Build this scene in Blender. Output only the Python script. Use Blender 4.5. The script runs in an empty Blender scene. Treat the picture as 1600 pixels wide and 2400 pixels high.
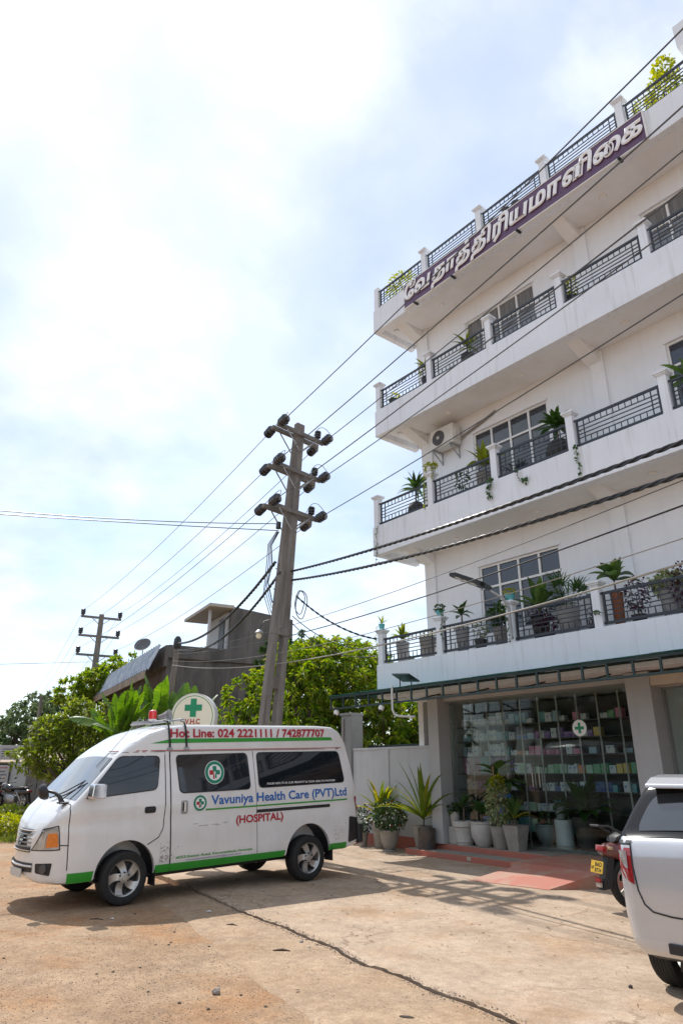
import bpy, bmesh, math, random
import numpy as np
from mathutils import Vector, Matrix
R = math.radians
scene = bpy.context.scene
COL = scene.collection
random.seed(7)
rng = np.random.default_rng(11)

# ------------------------------------------------------------------ camera, sky, sun, exposure
cam_d = bpy.data.cameras.new('camera')
cam = bpy.data.objects.new('camera', cam_d)
COL.objects.link(cam)
cam.location = (11.591, -10.453, 1.48)
cam.rotation_euler = (R(90 + 20.99), 0, R(50.87))
cam_d.sensor_fit = 'VERTICAL'
cam_d.sensor_height = 36.0
cam_d.lens = 24.0
cam_d.clip_start = 0.05
cam_d.clip_end = 3000
scene.camera = cam

SUN_DIR = Vector((-0.70, 0.14, 1.0)).normalized()
SUN_EL = math.asin(SUN_DIR.z)
SUN_AZ = math.atan2(SUN_DIR.x, SUN_DIR.y)
world = bpy.data.worlds.new('World')
scene.world = world
world.use_nodes = True
wt = world.node_tree
wt.nodes.clear()
def WN(t, **k):
    n = wt.nodes.new(t)
    for a, b in k.items():
        setattr(n, a, b)
    return n
wo = WN('ShaderNodeOutputWorld')
bg = WN('ShaderNodeBackground')
bg.inputs['Strength'].default_value = 0.14
sky = WN('ShaderNodeTexSky', sky_type='NISHITA')
sky.sun_disc = False
sky.sun_elevation = SUN_EL
sky.sun_rotation = SUN_AZ % (2 * math.pi)
sky.altitude = 50
sky.air_density = 1.0
sky.dust_density = 0.4
sky.ozone_density = 1.4
tc = WN('ShaderNodeTexCoord')
sep = WN('ShaderNodeSeparateXYZ')
wt.links.new(tc.outputs['Generated'], sep.inputs[0])
zz = WN('ShaderNodeMath', operation='ADD'); zz.inputs[1].default_value = 0.22
wt.links.new(sep.outputs['Z'], zz.inputs[0])
zm = WN('ShaderNodeMath', operation='MAXIMUM'); zm.inputs[1].default_value = 0.05
wt.links.new(zz.outputs[0], zm.inputs[0])
dx = WN('ShaderNodeMath', operation='DIVIDE'); dy = WN('ShaderNodeMath', operation='DIVIDE')
wt.links.new(sep.outputs['X'], dx.inputs[0]); wt.links.new(zm.outputs[0], dx.inputs[1])
wt.links.new(sep.outputs['Y'], dy.inputs[0]); wt.links.new(zm.outputs[0], dy.inputs[1])
cmb = WN('ShaderNodeCombineXYZ')
wt.links.new(dx.outputs[0], cmb.inputs[0]); wt.links.new(dy.outputs[0], cmb.inputs[1])
cmb.inputs[2].default_value = 3.7
n1 = WN('ShaderNodeTexNoise'); n1.inputs['Scale'].default_value = 1.9; n1.inputs['Detail'].default_value = 9
n1.inputs['Roughness'].default_value = 0.56; n1.inputs['Distortion'].default_value = 0.25
wt.links.new(cmb.outputs[0], n1.inputs['Vector'])
cr = WN('ShaderNodeValToRGB')
cr.color_ramp.elements[0].position = 0.46; cr.color_ramp.elements[0].color = (0, 0, 0, 1)
cr.color_ramp.elements[1].position = 0.64; cr.color_ramp.elements[1].color = (1, 1, 1, 1)
wt.links.new(n1.outputs['Fac'], cr.inputs[0])
n2 = WN('ShaderNodeTexNoise'); n2.inputs['Scale'].default_value = 3.1; n2.inputs['Detail'].default_value = 6
wt.links.new(cmb.outputs[0], n2.inputs['Vector'])
cc = WN('ShaderNodeValToRGB')
cc.color_ramp.elements[0].position = 0.35; cc.color_ramp.elements[0].color = (3.9, 4.4, 5.1, 1)
cc.color_ramp.elements[1].position = 0.62; cc.color_ramp.elements[1].color = (5.9, 6.15, 6.5, 1)
wt.links.new(n2.outputs['Fac'], cc.inputs[0])
mx = WN('ShaderNodeMix', data_type='RGBA')
mf = WN('ShaderNodeMapRange'); mf.inputs['To Min'].default_value = 0.50; mf.inputs['To Max'].default_value = 0.95
wt.links.new(cr.outputs[0], mf.inputs[0])
wt.links.new(mf.outputs[0], mx.inputs['Factor'])
wt.links.new(sky.outputs[0], mx.inputs['A'])
wt.links.new(cc.outputs[0], mx.inputs['B'])
wt.links.new(mx.outputs['Result'], bg.inputs['Color'])
wt.links.new(bg.outputs[0], wo.inputs['Surface'])

sun_d = bpy.data.lights.new('sun', 'SUN')
sun_d.energy = 3.3
sun_d.angle = R(0.55)
sun_d.color = (1.0, 0.965, 0.91)
sun = bpy.data.objects.new('sun', sun_d)
COL.objects.link(sun)
sun.location = (-30, 6, 45)
sun.rotation_euler = SUN_DIR.to_track_quat('Z', 'Y').to_euler()

vs = scene.view_settings
scene.display_settings.display_device = 'sRGB'
vs.view_transform = 'Standard'
vs.look = 'None'
vs.exposure = 0.54
vs.gamma = 1.0
vs.use_curve_mapping = False
scene.cycles.use_adaptive_sampling = True
scene.cycles.use_denoising = True
scene.cycles.max_bounces = 7
scene.cycles.transparent_max_bounces = 12
scene.cycles.caustics_reflective = False
scene.cycles.caustics_refractive = False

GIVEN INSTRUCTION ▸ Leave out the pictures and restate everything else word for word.

COMPLETED EXERCISE ▸
Build this scene in Blender. Output only the Python script. Use Blender 4.5. The script runs in an empty Blender scene. Treat the picture as 1600 pixels wide and 2400 pixels high.
import bpy, bmesh, math, random
import numpy as np
from mathutils import Vector, Matrix
R = math.radians
scene = bpy.context.scene
COL = scene.collection
random.seed(7)
rng = np.random.default_rng(11)

# ------------------------------------------------------------------ camera, sky, sun, exposure
cam_d = bpy.data.cameras.new('camera')
cam = bpy.data.objects.new('camera', cam_d)
COL.objects.link(cam)
cam.location = (11.591, -10.453, 1.48)
cam.rotation_euler = (R(90 + 20.99), 0, R(50.87))
cam_d.sensor_fit = 'VERTICAL'
cam_d.sensor_height = 36.0
cam_d.lens = 24.0
cam_d.clip_start = 0.05
cam_d.clip_end = 3000
scene.camera = cam

SUN_DIR = Vector((-0.70, 0.14, 1.0)).normalized()
SUN_EL = math.asin(SUN_DIR.z)
SUN_AZ = math.atan2(SUN_DIR.x, SUN_DIR.y)
world = bpy.data.worlds.new('World')
scene.world = world
world.use_nodes = True
wt = world.node_tree
wt.nodes.clear()
def WN(t, **k):
    n = wt.nodes.new(t)
    for a, b in k.items():
        setattr(n, a, b)
    return n
wo = WN('ShaderNodeOutputWorld')
bg = WN('ShaderNodeBackground')
bg.inputs['Strength'].default_value = 0.14
sky = WN('ShaderNodeTexSky', sky_type='NISHITA')
sky.sun_disc = False
sky.sun_elevation = SUN_EL
sky.sun_rotation = SUN_AZ % (2 * math.pi)
sky.altitude = 50
sky.air_density = 1.0
sky.dust_density = 0.4
sky.ozone_density = 1.4
tc = WN('ShaderNodeTexCoord')
sep = WN('ShaderNodeSeparateXYZ')
wt.links.new(tc.outputs['Generated'], sep.inputs[0])
zz = WN('ShaderNodeMath', operation='ADD'); zz.inputs[1].default_value = 0.22
wt.links.new(sep.outputs['Z'], zz.inputs[0])
zm = WN('ShaderNodeMath', operation='MAXIMUM'); zm.inputs[1].default_value = 0.05
wt.links.new(zz.outputs[0], zm.inputs[0])
dx = WN('ShaderNodeMath', operation='DIVIDE'); dy = WN('ShaderNodeMath', operation='DIVIDE')
wt.links.new(sep.outputs['X'], dx.inputs[0]); wt.links.new(zm.outputs[0], dx.inputs[1])
wt.links.new(sep.outputs['Y'], dy.inputs[0]); wt.links.new(zm.outputs[0], dy.inputs[1])
cmb = WN('ShaderNodeCombineXYZ')
wt.links.new(dx.outputs[0], cmb.inputs[0]); wt.links.new(dy.outputs[0], cmb.inputs[1])
cmb.inputs[2].default_value = 3.7
n1 = WN('ShaderNodeTexNoise'); n1.inputs['Scale'].default_value = 1.9; n1.inputs['Detail'].default_value = 9
n1.inputs['Roughness'].default_value = 0.56; n1.inputs['Distortion'].default_value = 0.25
wt.links.new(cmb.outputs[0], n1.inputs['Vector'])
cr = WN('ShaderNodeValToRGB')
cr.color_ramp.elements[0].position = 0.46; cr.color_ramp.elements[0].color = (0, 0, 0, 1)
cr.color_ramp.elements[1].position = 0.64; cr.color_ramp.elements[1].color = (1, 1, 1, 1)
wt.links.new(n1.outputs['Fac'], cr.inputs[0])
n2 = WN('ShaderNodeTexNoise'); n2.inputs['Scale'].default_value = 3.1; n2.inputs['Detail'].default_value = 6
wt.links.new(cmb.outputs[0], n2.inputs['Vector'])
cc = WN('ShaderNodeValToRGB')
cc.color_ramp.elements[0].position = 0.35; cc.color_ramp.elements[0].color = (3.9, 4.4, 5.1, 1)
cc.color_ramp.elements[1].position = 0.62; cc.color_ramp.elements[1].color = (5.9, 6.15, 6.5, 1)
wt.links.new(n2.outputs['Fac'], cc.inputs[0])
mx = WN('ShaderNodeMix', data_type='RGBA')
mf = WN('ShaderNodeMapRange'); mf.inputs['To Min'].default_value = 0.50; mf.inputs['To Max'].default_value = 0.95
wt.links.new(cr.outputs[0], mf.inputs[0])
wt.links.new(mf.outputs[0], mx.inputs['Factor'])
wt.links.new(sky.outputs[0], mx.inputs['A'])
wt.links.new(cc.outputs[0], mx.inputs['B'])
wt.links.new(mx.outputs['Result'], bg.inputs['Color'])
wt.links.new(bg.outputs[0], wo.inputs['Surface'])

sun_d = bpy.data.lights.new('sun', 'SUN')
sun_d.energy = 3.3
sun_d.angle = R(0.55)
sun_d.color = (1.0, 0.965, 0.91)
sun = bpy.data.objects.new('sun', sun_d)
COL.objects.link(sun)
sun.location = (-30, 6, 45)
sun.rotation_euler = SUN_DIR.to_track_quat('Z', 'Y').to_euler()

vs = scene.view_settings
scene.display_settings.display_device = 'sRGB'
vs.view_transform = 'Standard'
vs.look = 'None'
vs.exposure = 0.54
vs.gamma = 1.0
vs.use_curve_mapping = False
scene.cycles.use_adaptive_sampling = True
scene.cycles.use_denoising = True
scene.cycles.max_bounces = 7
scene.cycles.transparent_max_bounces = 12
scene.cycles.caustics_reflective = False
scene.cycles.caustics_refractive = False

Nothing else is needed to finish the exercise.